Além do mais, uma aliança entre muitos adversários de ideias muito diferentes dificilmente chegaria a acordo sobre temas essenciais de política pública, em particular Previdência, gasto público, salário mínimo e política ambiental. De resto, a perspectiva de haver nova eleição legislativa, daqui a um ano, não contribui para a estabilidade do governo.
Mesmo se não houvesse crise política maior, um tal governo seria capaz apenas de tocar o barco administrativo. Em suma, haveria uma paralisia disfarçada. Os problemas reais continuariam sem discussão ou solução.
Por fim, especula-se nos jornais franceses sobre a alternativa de um “governo técnico”, de especialistas, tecnocratas, sem filiação partidária muito pronunciada. Por ora, parece uma possibilidade teórica.
A NFP elegeu 182 deputados. São 75 do partido França Insubmissa (LFI, tido como esquerda radical), 65 do Partido Socialista (centro-esquerda muito moderada), 33 dos Ecologistas e 9 do suave Partido Comunista.
Ela pode atrair ainda outros 13 avulsos eleitos pela esquerda. Quer governar, mas ainda não se entende sob qual primeiro-ministro. O líder da LFI, Jean-Luc Mélenchon, é malvisto até pelos demais partidos da coalizão esquerdista.
O Juntos, coalizão macronista de um centro liberal, “terceira via” ora inclinada mais à direita, fez 168 deputados (em 2022, elegera 246). A direita tradicional, composta pelos membros do Republicanos mais direitistas avulsos, somaria 60 deputados.
Macron e a direita não querem saber de se juntar com a LFI. O restante da coalizão de esquerda teria de aceitar uma aliança com macronistas e direitistas para haver maioria liderada pelo centro. Difícil. Diferenças programáticas, ideológicas e históricas têm importância na França. Um novo tipo de aliança dependeria de uma reinvenção dos modos políticos do país.
Enquanto isso, quase ninguém na Assembleia quer conversa com a ultradireita. A RN e a dissidência lepenista nos Republicanos elegeram 143 deputados. Esperavam fazer mais de 200, quem sabe até a maioria absoluta.

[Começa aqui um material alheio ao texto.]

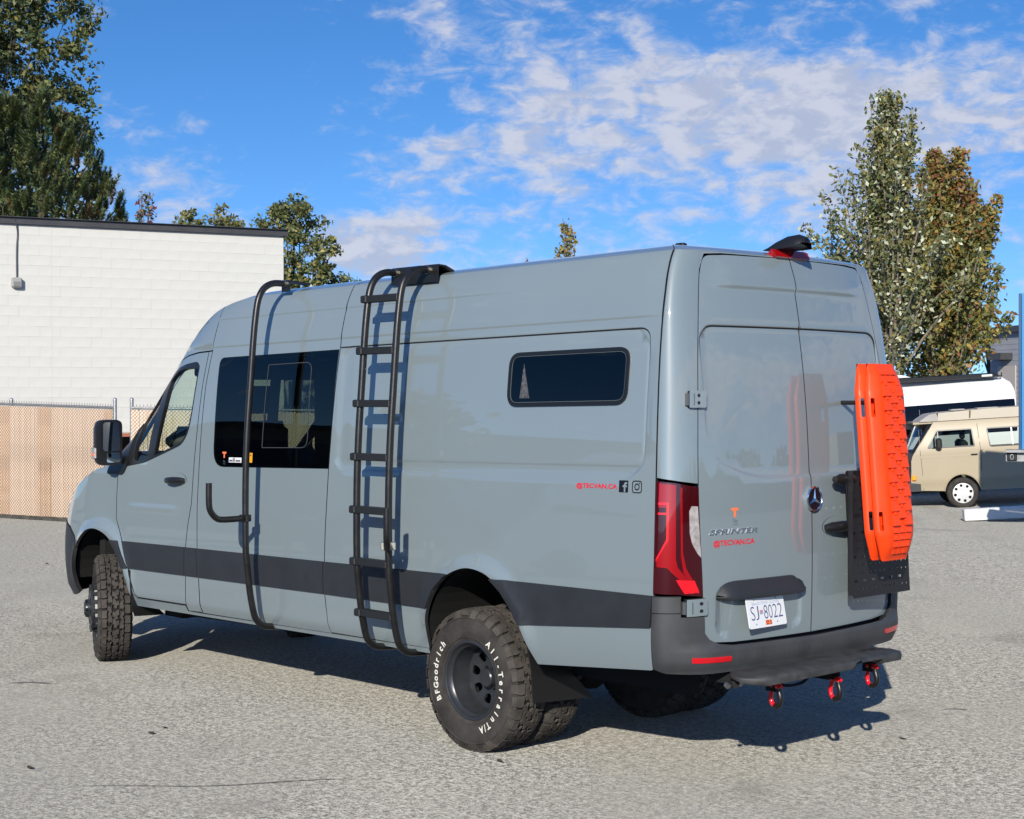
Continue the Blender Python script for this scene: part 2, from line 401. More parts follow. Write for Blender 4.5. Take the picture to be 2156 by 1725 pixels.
def sd_round(a, b, x0, x1, y0, y1, r):
    qx = np.abs(a-(x0+x1)/2)-(x1-x0)/2+r; qy = np.abs(b-(y0+y1)/2)-(y1-y0)/2+r
    return np.hypot(np.maximum(qx, 0), np.maximum(qy, 0))+np.minimum(np.maximum(qx, qy), 0)-r
def side_disp(a, z):
    d = .006*sstep(z, 2.548, 2.564)*sstep(a, -.9, .1)*(1-sstep(a, 2.75, 2.95))+.006*sstep(z, 2.358, 2.374)*sstep(a, -1.60, -1.3)*(1-sstep(a, 2.9, 3.2))
    s = sd_round(a, z, -1.415, 1.19, 1.558, 2.309, .14); d = d-.009*(1-sstep(s, -.007, .009))*(1-sstep(a, 1.12, 1.17))
    d = d+.0045*sstep(z, 1.612, 1.626)*(1-sstep(s, -.01, 0))*sstep(s, -9, -.02)*(1-sstep(a, 1.0, 1.1))
    d = d+.004*np.exp(-((z-1.243)/.012)**2)*sstep(a, 2.9, 3.1)*(1-sstep(a, 3.6, 3.75))
    for cx, cz, r0, am in ((-.18, .62, .41, .026), (4.08, .63, .43, .030)):
        r = np.hypot(a-cx, z-cz); d = d+am*np.exp(-((r-r0)/.055)**2)*sstep(z, .55, .75)
    d = d+.010*np.exp(-((z-.60)/.05)**2)*sstep(a, .3, .6)
    return d
def side(a, z):
    a = np.asarray(a, float); z = np.asarray(z, float)
    k = np.clip(a, 4.2, AMAX); fx = np.interp(k, _al, _nx); fy = np.interp(k, _al, _ny)
    x = np.where(a > 4.2, 4.2+(XFZ(z)-4.2)*fx, a); y = half(np.minimum(x, 4.2), z)*np.where(a > 4.2, fy, 1.)
    dd = side_disp(a, z); x = x+np.where(a > 4.2, dd*(1-fy), 0); y = y+dd*np.where(a > 4.2, fy, 1.)
    return np.stack([x, y, z-RAKE*x], -1)
ZX = spline([.4, .60, .72, .95, 1.2, 1.55, 1.8, 2.05, 2.31, 2.5, 2.6, 2.66, 2.70, 2.75], [1.67, 1.685, 1.692, 1.700, 1.702, 1.694, 1.681, 1.66, 1.625, 1.592, 1.574, 1.562, 1.55, 1.51])
YE = spline([.4, .7, .9, 1.15, 1.4, 1.6, 2.0, 2.2, 2.36, 2.5, 2.62, 2.70, 2.75], [.80, .80, .80, .812, .823, .822, .797, .775, .748, .722, .694, .664, .63])
def xr(y, z): return -ZX(z)+.05*(np.abs(y)/.72)**2.4
def rear_disp(y, z):
    ay = np.abs(y); s = sd_round(y, z, -.755, .755, 1.552, 2.318, .10)
    ll = .12*np.clip((ay-.30)/.45, 0, 1)**2                      # the recess's lower corners rise towards the hinges
    s = sd_round(y, z-ll*(1-sstep(z, 1.7, 2.1)), -.755, .755, 1.552, 2.318, .10)
    d = -.011*(1-sstep(s, -.006, .010))*(1-.8*sstep(ay, .50, .70)*(1-sstep(z, 1.75, 2.0)))
    d = d+.013*sstep(z, 2.506, 2.535)*(1-sstep(z, 2.56, 2.69))*(1-sstep(ay, .48, .68))
    s2 = sd_round(y, z, .09, .712, .775, 1.01, .05); d = d-.010*(1-sstep(s2, -.012, .010))
    return d
def rear(y, z):
    y = np.asarray(y, float); z = np.asarray(z, float); x = xr(y, z)-rear_disp(y, z)
    return np.stack([x, y+0*z, z-RAKE*x], -1)
def perim(p, z):
    """once round the back: p<0 left side, 0..1 left corner, 1..3 rear face, 3..4 right corner"""
    p = np.asarray(p, float); z = np.asarray(z, float); s = np.where(p > 2, -1., 1.); p = np.where(p > 2, 4-p, p)
    ye = YE(z); w = half(-1.5, z); xe = xr(ye, z); t = np.clip(p, 0, 1)
    x0 = np.interp(z, [1.56, 1.93, 2.31, 2.49, 2.70], [-1.502, -1.494, -1.484, -1.478, -1.458])
    ctl_x = x0+(xe-x0)*.80; ctl_y = w-.004
    bx = (1-t)**2*x0+2*t*(1-t)*ctl_x+t*t*xe; by = (1-t)**2*w+2*t*(1-t)*ctl_y+t*t*ye
    y = np.where(p > 1, ye*(2-p), by); x = np.where(p > 1, xr(y, z), bx); x = np.where(p < 0, x0-p*.3, x); y = np.where(p < 0, w, y)
    return np.stack([x, y*s, z-RAKE*x], -1)

van = thing('camper_van', 'tall grey blue van with a black side ladder and orange boards on its rear door', 'van', (0, 0, 0))
P = M['paint']
S1 = [(3.842, 1.50), (3.848, 1.306), (3.842, 1.146), (3.778, 1.052), (3.731, .982), (3.633, .796), (3.592, .612), (3.55, .585)]
S2 = [(2.713, 2.341), (2.744, 2.102), (2.785, 1.6), (2.796, 1.40), (2.801, 1.29), (2.838, 1.143), (2.86, .987), (2.860, .803), (2.885, .585)]
S3 = [(2.665, 2.345), (2.700, 2.10), (2.716, 1.75), (2.720, 1.54), (2.725, 1.288), (2.708, .995), (2.690, .80), (2.697, .54)]
S4 = [(1.172, 2.704), (1.178, 2.307), (1.217, 1.562), (1.228, 1.2), (1.228, .99), (1.225, .79), (1.205, .54)]
S5 = [(-1.452, 2.704), (-1.472, 2.49), (-1.478, 2.309), (-1.489, 1.933), (-1.497, 1.56), (-1.505, .99), (-1.49, .84), (-1.487, .62)]
ARCHF = [(4.50, .55), (4.491, .67), (4.472, .803), (4.421, .93), (4.295, 1.028), (4.171, 1.057), (4.045, 1.047), (3.919, 1.001), (3.797, .904), (3.708, .791), (3.672, .66), (3.652, .541)]
ARCHR = [(.262, .545), (.240, .66), (.217, .772), (.155, .885), (.057, .973), (-.055, 1.021), (-.166, 1.034), (-.300, 1.005), (-.415, .927), (-.506, .833), (-.562, .74), (-.605, .62), (-.638, .551)]
ARCHF = [tuple(p)[:2] for p in crom([(a, b, 0) for a, b in ARCHF], 4)]; ARCHR = [tuple(p)[:2] for p in crom([(a, b, 0) for a, b in ARCHR], 4)]
ZF = spline([3.8, 3.95, 4.05, 4.25, 4.6, 4.85, 5.1, 5.4, 6.1], [1.60, 1.565, 1.54, 1.49, 1.385, 1.28, 1.17, 1.13, 1.12])
FT = [(a, float(ZF(a))) for a in np.linspace(3.97, 5.05, 16)]
shoulder = lambda x: 2.704-float(DL(x))
DOORTOP = [(2.713, 2.341), (2.86, 2.338), (3.03, 2.322), (3.15, 2.295), (3.25, 2.256), (3.34, 2.203), (3.45, 2.118), (3.56, 2.02), (3.70, 1.90), (3.82, 1.785), (3.935, 1.655)]
DOORGLASS = roundpoly([(2.812, 2.245), (2.86, 2.277), (3.02, 2.266), (3.15, 2.243), (3.283, 2.190), (3.429, 2.072), (3.555, 1.965), (3.69, 1.847), (3.83, 1.722), (3.93, 1.60), (3.965, 1.502), (3.718, 1.534), (3.474, 1.562), (3.372, 1.588), (2.960, 1.697), (2.878, 1.790), (2.845, 1.95)], [.02, .03, .03, .03, .03, .03, .03, .03, .03, .03, .01, .03, .03, .03, .08, .08, .05], 3)
MAING = roundpoly([(2.822, 2.235), (3.04, 2.232), (3.15, 2.213), (3.268, 2.155), (3.272, 1.967), (3.335, 1.615), (2.958, 1.718), (2.892, 1.80), (2.855, 1.95)], [.03, .03, .03, .02, .02, .01, .06, .06, .05], 3)
QUARTG = roundpoly([(3.364, 2.115), (3.378, 1.963), (3.411, 1.746), (3.429, 1.590), (3.62, 1.572), (3.632, 1.69), (3.612, 1.88), (3.47, 2.035)], [.01, .02, .02, .02, .04, .04, .04, .02], 3)
WIN1 = roundpoly([(2.552, 2.292), (1.186, 2.298), (1.216, 1.560), (2.545, 1.550)], [.06, .006, .012, .13], 6)
WIN2 = roundpoly([(-.393, 2.214), (-1.280, 2.216), (-1.276, 1.929), (-.393, 1.928)], .075, 6)
fw_ = [(x, 1.5) for x in ()]
def line(z, x0, x1, n=60): return [(x0+(x1-x0)*i/n, z) for i in range(n+1)]
CRE = [line(z, -1.44, 2.65) for z in (2.548, 2.556, 2.564, 2.358, 2.366, 2.374)]
REC = []
for off in (-.007, .001, .009):
    REC.append([(x, y) for x, y in roundpoly([(1.19+off, 1.558-off), (1.19+off, 2.309+off), (-1.415-off, 2.309+off), (-1.415-off, 1.558-off)], .14, 8)][0:])
for r_ in REC: r_.append(r_[0])
L16 = [line(z, -1.40, 1.1) for z in (1.612, 1.619, 1.626)]
ARC = lambda cx, cz, rr: [[(cx+r*math.cos(t_), cz+r*math.sin(t_)) for t_ in np.linspace(0, PI, 40)] for r in rr]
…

O voto útil barrou as suas esperanças. No segundo turno, havia 501 distritos em disputa. Os candidatos da RN haviam chegado em primeiro lugar, no primeiro turno, em 258 desses. No segundo turno, porém, elegeram apenas mais 104 deputados.
O tamanho da aliança tácita dos eleitores centristas e esquerdistas foi uma surpresa, repita-se, uma “inversão de tendência de uma brutalidade inédita entre os dois domingos de uma eleição da Quinta República”, escreveu Jerôme Fenoglio, diretor do Le Monde, jornal de simpatias centro-esquerdistas.
Agora, a expectativa declarada da RN é que sobrevenha uma crise de governabilidade e uma degradação extra das correntes políticas mais tradicionais. “A maré sobe. Não subiu alto o bastante desta vez, mas continua a subir e, portanto, nossa vitória foi apenas adiada”, disse neste domingo a líder do partido, Marine Le Pen.
Sua legenda teve uma derrota relativa, por assim dizer. No primeiro turno, contada a dissidência ultradireitista dos Republicanos, teve 33,4% dos votos totais. A NFP teve 28,3%; a coalizão de Macron, 21,8%.
A votação total do segundo turno é distorcida por eleições decididas no primeiro turno e pelas desistências de candidatos de centro e esquerda em favor de adversários com mais chances de bater a ultradireita.
Na Assembleia, a RN é o maior partido, com 126 deputados (elegera 89 em 2022). O Renascimento, de Macron, fica em segundo, com 102, e o França Insubmissa em terceiro, com 75.
Por ora, o RN está à espera da ingovernabilidade. Ou de o governo cair de podre.